Outro caso emblemático no combate ao trabalho degradante, segundo Faria, foi o da rede de lojas Marisa, que uma vez denunciada, apesar de ainda negar na Justiça seu envolvimento com o trabalho degradante, revolucionou suas práticas contratuais e se tornou exemplo no País, retirando dois mil trabalhadores "dos subterrâneos" do trabalho degradante.

Por último, Faria lembrou o caso "Zara", em que ficou comprovado que o fluxo de ordens de trabalho vinham diretamente da Espanha, atingindo até as camadas mais inferiores da produção, nas unidades de costura.

Um olhar filosófico

A segunda parte da palestra, apresentada pelo professor Alysson Leandro Barbate Mascaro, traçou um panorama jurídico e filosófico do trabalho degradante no
Brasil. Segundo Barbate, "o tema trabalho degradante ainda está sendo construído no direito do trabalho do Brasil e do mundo", e "o problema não se esgota apenas num país".

O palestrante ressaltou que a cultura do direito do trabalho e de seus profissionais deve desvendar quais são as fronteiras da ordem jurídica, e que o tema requer a sensibilização dos juízes, uma vez que o trabalho degradante é um espaço ainda não sedimentado na legislação.

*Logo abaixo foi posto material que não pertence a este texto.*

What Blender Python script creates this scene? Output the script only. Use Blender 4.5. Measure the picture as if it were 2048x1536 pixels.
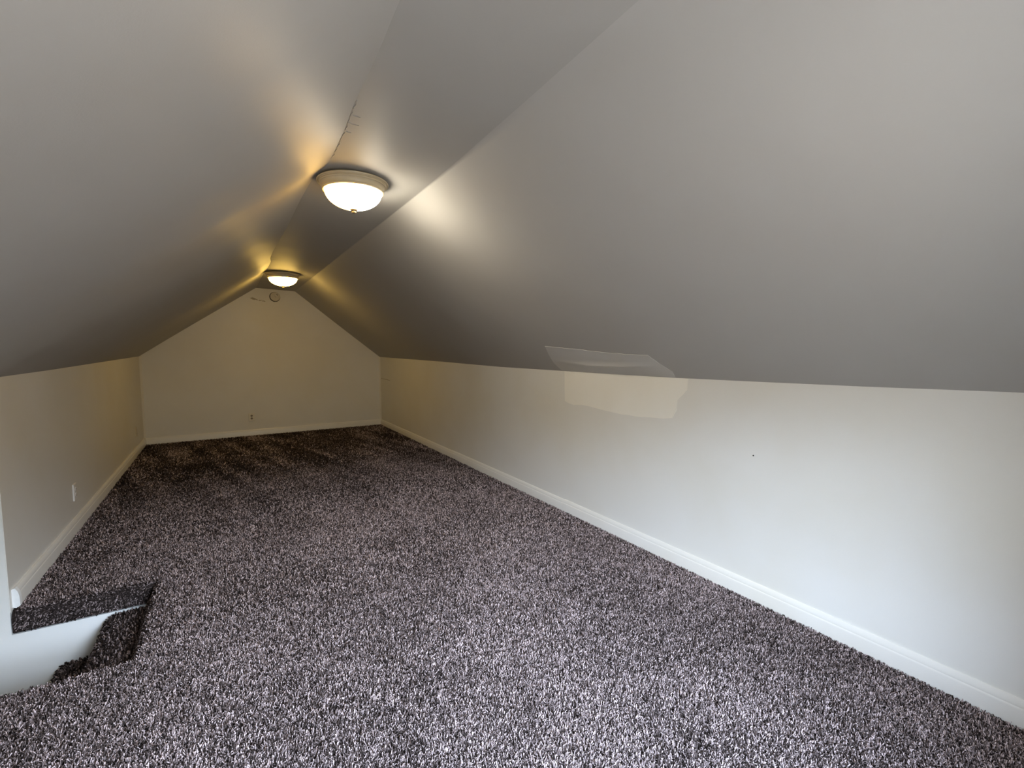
import bpy, math, random
import numpy as np
from mathutils import Matrix, Vector

# ------------------------------------------------------------------ clean + camera
for o in list(bpy.data.objects):
    bpy.data.objects.remove(o)
SC = bpy.context.scene
C = SC.collection
rnd = random.Random(7)
RNG = np.random.default_rng(11)

F_PX, YAW, PITCH, ROLL, CAM_H = 940.36, 0.5512, -0.0764, -0.0033, 1.2608
cy, sy, cp, sp = math.cos(YAW), math.sin(YAW), math.cos(PITCH), math.sin(PITCH)
fw = Vector((sy * cp, cy * cp, sp))
r0 = Vector((cy, -sy, 0))
u0 = r0.cross(fw)
rt = r0 * math.cos(ROLL) + u0 * math.sin(ROLL)
up = -r0 * math.sin(ROLL) + u0 * math.cos(ROLL)
cam = bpy.data.objects.new('camera', bpy.data.cameras.new('camera'))
C.objects.link(cam)
M = Matrix((rt, up, -fw)).transposed().to_4x4()
M.translation = Vector((0, 0, CAM_H))
cam.matrix_world = M
cam.data.sensor_width = 36
cam.data.lens = F_PX * 36 / 2048
cam.data.clip_start = 0.02
SC.camera = cam

# ------------------------------------------------------------------ exposure, sky
SC.view_settings.view_transform = 'Standard'
SC.view_settings.look = 'None'
SC.view_settings.gamma = 1
SC.view_settings.use_curve_mapping = False
SC.view_settings.exposure = 0.0
SC.cycles.use_denoising = True
SC.cycles.max_bounces = 10
SC.cycles.diffuse_bounces = 7
SC.cycles.sample_clamp_indirect = 6
SC.cycles.sample_clamp_direct = 14

SKY = 92.0
w = bpy.data.worlds.new('overcast_sky')
SC.world = w
w.use_nodes = True
nt = w.node_tree
nt.nodes.clear()
wo = nt.nodes.new('ShaderNodeOutputWorld')
bg = nt.nodes.new('ShaderNodeBackground')
tc = nt.nodes.new('ShaderNodeTexCoord')
sx = nt.nodes.new('ShaderNodeSeparateXYZ')
rp = nt.nodes.new('ShaderNodeValToRGB')
mr = nt.nodes.new('ShaderNodeMapRange')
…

Uma segunda razão para se tratar o assunto, segundo Barbate, "é a questão social de alta tragédia" que representa o trabalho degradante, o que para o palestrante significa "uma involução das relações de trabalho no mundo". O professor, que também é mestre e doutor em Direito Político e Econômico, salientou que no mundo dos países desenvolvidos, os trabalhadores vêm perdendo cada vez mais os seus direitos do trabalho. Barbate afirmou que há uns 15 anos, o cântico do neoliberalismo anunciava o fim do direito do trabalho no país, e que as relações de trabalho nada mais seriam do que meras relações civis de contrato. "O fato é que a relação de trabalho é desigual, e essa especificidade é a sua razão de ser", afirmou Barbate. Para o professor, o Brasil tem resistido.